— Start of Data —

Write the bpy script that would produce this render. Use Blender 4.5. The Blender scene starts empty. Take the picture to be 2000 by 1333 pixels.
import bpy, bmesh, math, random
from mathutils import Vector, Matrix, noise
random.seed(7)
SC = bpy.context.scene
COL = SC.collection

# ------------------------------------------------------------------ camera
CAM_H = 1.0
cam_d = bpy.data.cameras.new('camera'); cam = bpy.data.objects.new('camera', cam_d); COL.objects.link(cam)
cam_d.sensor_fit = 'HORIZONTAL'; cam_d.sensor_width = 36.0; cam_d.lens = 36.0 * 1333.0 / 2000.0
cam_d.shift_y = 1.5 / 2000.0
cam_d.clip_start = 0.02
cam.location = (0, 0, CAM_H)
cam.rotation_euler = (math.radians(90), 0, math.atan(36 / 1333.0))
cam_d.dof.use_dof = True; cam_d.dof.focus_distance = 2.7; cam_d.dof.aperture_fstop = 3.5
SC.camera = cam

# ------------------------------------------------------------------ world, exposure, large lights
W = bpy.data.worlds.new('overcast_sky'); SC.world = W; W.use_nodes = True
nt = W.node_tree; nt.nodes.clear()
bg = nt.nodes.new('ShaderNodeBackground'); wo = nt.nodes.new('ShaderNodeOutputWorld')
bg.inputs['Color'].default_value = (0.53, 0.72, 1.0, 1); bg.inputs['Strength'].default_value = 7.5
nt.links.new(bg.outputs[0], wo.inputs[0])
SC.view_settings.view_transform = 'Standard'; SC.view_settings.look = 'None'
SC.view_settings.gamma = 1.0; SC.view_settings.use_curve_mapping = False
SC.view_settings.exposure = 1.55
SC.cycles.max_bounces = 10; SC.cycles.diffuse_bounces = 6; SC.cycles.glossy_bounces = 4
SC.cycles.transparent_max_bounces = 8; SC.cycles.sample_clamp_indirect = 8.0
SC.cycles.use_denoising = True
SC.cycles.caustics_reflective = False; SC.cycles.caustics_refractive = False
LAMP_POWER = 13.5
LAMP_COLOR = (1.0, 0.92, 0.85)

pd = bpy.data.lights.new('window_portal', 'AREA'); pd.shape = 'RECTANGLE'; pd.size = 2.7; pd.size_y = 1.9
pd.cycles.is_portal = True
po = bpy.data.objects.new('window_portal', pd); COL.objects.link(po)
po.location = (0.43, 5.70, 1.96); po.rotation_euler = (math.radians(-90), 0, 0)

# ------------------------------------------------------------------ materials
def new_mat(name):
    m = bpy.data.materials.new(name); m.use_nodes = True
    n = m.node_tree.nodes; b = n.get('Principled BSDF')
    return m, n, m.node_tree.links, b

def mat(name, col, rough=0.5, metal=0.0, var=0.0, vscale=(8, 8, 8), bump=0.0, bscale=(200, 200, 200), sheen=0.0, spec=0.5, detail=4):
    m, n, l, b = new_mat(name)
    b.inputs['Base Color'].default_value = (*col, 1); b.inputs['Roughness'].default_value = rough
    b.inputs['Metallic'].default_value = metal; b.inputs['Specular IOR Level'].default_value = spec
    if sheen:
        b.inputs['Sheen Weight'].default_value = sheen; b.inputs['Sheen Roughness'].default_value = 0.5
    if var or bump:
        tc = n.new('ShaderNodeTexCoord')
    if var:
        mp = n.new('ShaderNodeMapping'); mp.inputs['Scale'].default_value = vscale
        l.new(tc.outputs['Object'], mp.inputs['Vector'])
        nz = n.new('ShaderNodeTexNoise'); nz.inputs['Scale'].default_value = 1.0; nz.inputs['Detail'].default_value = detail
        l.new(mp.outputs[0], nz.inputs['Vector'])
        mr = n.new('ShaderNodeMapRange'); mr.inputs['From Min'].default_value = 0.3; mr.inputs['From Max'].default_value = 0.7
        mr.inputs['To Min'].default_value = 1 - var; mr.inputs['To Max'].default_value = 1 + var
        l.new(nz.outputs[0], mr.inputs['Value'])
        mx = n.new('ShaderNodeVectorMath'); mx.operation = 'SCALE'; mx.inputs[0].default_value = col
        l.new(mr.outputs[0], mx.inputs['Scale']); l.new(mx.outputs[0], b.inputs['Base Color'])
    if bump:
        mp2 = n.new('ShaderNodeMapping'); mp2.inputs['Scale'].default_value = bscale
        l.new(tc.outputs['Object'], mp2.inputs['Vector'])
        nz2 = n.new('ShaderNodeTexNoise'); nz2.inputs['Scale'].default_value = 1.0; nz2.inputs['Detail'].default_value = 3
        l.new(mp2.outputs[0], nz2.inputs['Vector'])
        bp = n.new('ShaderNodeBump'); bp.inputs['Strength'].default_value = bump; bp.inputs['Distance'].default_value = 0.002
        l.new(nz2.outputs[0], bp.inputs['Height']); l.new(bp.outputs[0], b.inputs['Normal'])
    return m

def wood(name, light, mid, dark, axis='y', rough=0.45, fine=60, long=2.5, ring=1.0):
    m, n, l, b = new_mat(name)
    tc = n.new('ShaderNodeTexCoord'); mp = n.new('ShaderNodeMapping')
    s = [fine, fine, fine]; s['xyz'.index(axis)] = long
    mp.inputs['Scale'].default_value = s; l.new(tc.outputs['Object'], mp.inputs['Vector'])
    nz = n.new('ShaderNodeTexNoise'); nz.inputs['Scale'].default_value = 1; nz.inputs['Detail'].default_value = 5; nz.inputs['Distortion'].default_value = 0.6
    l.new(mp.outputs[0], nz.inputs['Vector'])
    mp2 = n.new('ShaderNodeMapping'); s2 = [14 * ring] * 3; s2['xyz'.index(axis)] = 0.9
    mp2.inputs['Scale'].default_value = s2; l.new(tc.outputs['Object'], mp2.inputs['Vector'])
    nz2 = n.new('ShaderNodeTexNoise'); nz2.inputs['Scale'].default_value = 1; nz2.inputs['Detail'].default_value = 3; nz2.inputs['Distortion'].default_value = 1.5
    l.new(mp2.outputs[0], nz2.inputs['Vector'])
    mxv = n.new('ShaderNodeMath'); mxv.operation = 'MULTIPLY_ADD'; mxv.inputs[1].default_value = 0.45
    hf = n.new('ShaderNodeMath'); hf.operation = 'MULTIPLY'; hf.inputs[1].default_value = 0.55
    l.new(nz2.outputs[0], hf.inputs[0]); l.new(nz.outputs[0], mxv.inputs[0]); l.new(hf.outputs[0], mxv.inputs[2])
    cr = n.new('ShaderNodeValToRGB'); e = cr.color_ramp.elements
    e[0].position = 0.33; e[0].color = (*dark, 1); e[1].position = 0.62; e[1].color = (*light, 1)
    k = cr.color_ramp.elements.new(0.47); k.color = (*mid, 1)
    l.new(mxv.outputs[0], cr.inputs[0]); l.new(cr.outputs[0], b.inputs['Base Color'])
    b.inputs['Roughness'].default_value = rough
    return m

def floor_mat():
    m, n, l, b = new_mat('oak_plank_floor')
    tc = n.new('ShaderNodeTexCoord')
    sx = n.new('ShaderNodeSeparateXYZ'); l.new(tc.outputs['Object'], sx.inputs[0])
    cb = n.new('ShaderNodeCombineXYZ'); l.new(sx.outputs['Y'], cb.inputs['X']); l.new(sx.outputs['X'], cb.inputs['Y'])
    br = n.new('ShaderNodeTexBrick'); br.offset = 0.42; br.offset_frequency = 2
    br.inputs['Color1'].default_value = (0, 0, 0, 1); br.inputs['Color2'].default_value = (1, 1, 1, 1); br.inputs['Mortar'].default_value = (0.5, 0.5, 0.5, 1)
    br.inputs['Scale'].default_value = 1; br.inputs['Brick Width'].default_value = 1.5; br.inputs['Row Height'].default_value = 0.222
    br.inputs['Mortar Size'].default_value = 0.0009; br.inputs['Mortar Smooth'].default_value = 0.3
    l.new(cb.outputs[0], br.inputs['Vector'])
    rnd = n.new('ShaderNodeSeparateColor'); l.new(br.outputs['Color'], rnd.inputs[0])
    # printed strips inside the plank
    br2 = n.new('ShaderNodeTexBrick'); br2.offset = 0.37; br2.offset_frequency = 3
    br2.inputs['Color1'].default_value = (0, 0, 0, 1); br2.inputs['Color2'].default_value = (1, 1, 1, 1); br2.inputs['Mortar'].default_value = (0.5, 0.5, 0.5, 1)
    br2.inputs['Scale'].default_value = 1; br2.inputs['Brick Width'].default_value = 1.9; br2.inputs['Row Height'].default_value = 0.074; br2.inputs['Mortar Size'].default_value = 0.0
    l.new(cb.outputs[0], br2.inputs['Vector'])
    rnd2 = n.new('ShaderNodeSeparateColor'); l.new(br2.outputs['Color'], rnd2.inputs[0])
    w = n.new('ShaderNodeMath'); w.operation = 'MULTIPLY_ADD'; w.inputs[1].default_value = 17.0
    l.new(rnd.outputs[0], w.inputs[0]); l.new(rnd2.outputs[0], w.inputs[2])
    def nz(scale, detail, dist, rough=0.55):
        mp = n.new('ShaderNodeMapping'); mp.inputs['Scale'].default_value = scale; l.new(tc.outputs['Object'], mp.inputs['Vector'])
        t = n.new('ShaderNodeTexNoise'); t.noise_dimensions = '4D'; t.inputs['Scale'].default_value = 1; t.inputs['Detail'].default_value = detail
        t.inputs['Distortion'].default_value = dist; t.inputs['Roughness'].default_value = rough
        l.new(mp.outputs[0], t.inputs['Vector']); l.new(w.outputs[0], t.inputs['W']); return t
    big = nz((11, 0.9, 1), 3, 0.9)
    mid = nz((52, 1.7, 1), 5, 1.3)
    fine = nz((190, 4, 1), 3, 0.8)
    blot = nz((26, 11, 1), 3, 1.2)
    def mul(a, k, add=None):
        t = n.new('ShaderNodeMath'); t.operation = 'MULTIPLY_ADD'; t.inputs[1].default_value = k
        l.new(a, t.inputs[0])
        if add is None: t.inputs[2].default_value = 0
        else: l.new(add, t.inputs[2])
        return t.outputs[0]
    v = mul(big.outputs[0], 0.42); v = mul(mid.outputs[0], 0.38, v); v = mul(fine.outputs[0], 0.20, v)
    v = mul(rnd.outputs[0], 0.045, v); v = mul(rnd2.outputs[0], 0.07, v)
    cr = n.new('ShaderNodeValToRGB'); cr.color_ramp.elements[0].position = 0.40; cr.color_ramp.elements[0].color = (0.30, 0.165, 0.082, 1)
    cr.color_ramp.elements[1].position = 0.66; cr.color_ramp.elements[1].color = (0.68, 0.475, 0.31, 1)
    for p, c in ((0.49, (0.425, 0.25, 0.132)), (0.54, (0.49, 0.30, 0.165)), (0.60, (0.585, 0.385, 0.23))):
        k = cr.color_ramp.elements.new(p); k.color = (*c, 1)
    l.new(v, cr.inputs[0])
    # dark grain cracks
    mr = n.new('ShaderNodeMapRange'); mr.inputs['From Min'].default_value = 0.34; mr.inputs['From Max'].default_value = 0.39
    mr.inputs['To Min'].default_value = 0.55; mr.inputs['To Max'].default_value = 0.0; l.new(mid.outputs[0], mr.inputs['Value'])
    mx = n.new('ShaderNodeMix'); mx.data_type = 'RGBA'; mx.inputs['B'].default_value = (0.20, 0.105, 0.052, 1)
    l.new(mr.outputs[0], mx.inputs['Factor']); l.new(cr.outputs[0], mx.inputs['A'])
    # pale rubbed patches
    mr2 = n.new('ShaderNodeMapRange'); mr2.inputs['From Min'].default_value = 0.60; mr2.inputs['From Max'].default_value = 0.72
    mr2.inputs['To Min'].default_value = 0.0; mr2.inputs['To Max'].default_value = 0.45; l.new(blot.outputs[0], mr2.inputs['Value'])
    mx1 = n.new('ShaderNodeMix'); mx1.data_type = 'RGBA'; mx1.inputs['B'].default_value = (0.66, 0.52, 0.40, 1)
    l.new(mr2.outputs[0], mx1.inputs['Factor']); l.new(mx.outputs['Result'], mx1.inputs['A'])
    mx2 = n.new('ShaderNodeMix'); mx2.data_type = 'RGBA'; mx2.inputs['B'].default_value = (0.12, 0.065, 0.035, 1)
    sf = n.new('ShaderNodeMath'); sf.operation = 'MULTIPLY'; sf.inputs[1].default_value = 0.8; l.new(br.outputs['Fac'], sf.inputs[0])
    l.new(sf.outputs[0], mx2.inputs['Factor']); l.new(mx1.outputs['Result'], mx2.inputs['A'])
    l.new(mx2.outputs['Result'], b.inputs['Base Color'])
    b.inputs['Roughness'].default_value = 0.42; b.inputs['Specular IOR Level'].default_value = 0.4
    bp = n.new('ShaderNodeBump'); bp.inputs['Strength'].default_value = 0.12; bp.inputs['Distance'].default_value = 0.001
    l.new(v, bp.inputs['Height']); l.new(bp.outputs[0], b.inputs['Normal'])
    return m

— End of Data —

## What the task asks
Only the lines from the top of the data through the line that contains "LAMP_COLOR = (1.0, 0.92, 0.85)" should be quoted, exactly as they stand.

## Response
Write the bpy script that would produce this render. Use Blender 4.5. The Blender scene starts empty. Take the picture to be 2000 by 1333 pixels.
import bpy, bmesh, math, random
from mathutils import Vector, Matrix, noise
random.seed(7)
SC = bpy.context.scene
COL = SC.collection

# ------------------------------------------------------------------ camera
CAM_H = 1.0
cam_d = bpy.data.cameras.new('camera'); cam = bpy.data.objects.new('camera', cam_d); COL.objects.link(cam)
cam_d.sensor_fit = 'HORIZONTAL'; cam_d.sensor_width = 36.0; cam_d.lens = 36.0 * 1333.0 / 2000.0
cam_d.shift_y = 1.5 / 2000.0
cam_d.clip_start = 0.02
cam.location = (0, 0, CAM_H)
cam.rotation_euler = (math.radians(90), 0, math.atan(36 / 1333.0))
cam_d.dof.use_dof = True; cam_d.dof.focus_distance = 2.7; cam_d.dof.aperture_fstop = 3.5
SC.camera = cam

# ------------------------------------------------------------------ world, exposure, large lights
W = bpy.data.worlds.new('overcast_sky'); SC.world = W; W.use_nodes = True
nt = W.node_tree; nt.nodes.clear()
bg = nt.nodes.new('ShaderNodeBackground'); wo = nt.nodes.new('ShaderNodeOutputWorld')
bg.inputs['Color'].default_value = (0.53, 0.72, 1.0, 1); bg.inputs['Strength'].default_value = 7.5
nt.links.new(bg.outputs[0], wo.inputs[0])
SC.view_settings.view_transform = 'Standard'; SC.view_settings.look = 'None'
SC.view_settings.gamma = 1.0; SC.view_settings.use_curve_mapping = False
SC.view_settings.exposure = 1.55
SC.cycles.max_bounces = 10; SC.cycles.diffuse_bounces = 6; SC.cycles.glossy_bounces = 4
SC.cycles.transparent_max_bounces = 8; SC.cycles.sample_clamp_indirect = 8.0
SC.cycles.use_denoising = True
SC.cycles.caustics_reflective = False; SC.cycles.caustics_refractive = False
LAMP_POWER = 13.5
LAMP_COLOR = (1.0, 0.92, 0.85)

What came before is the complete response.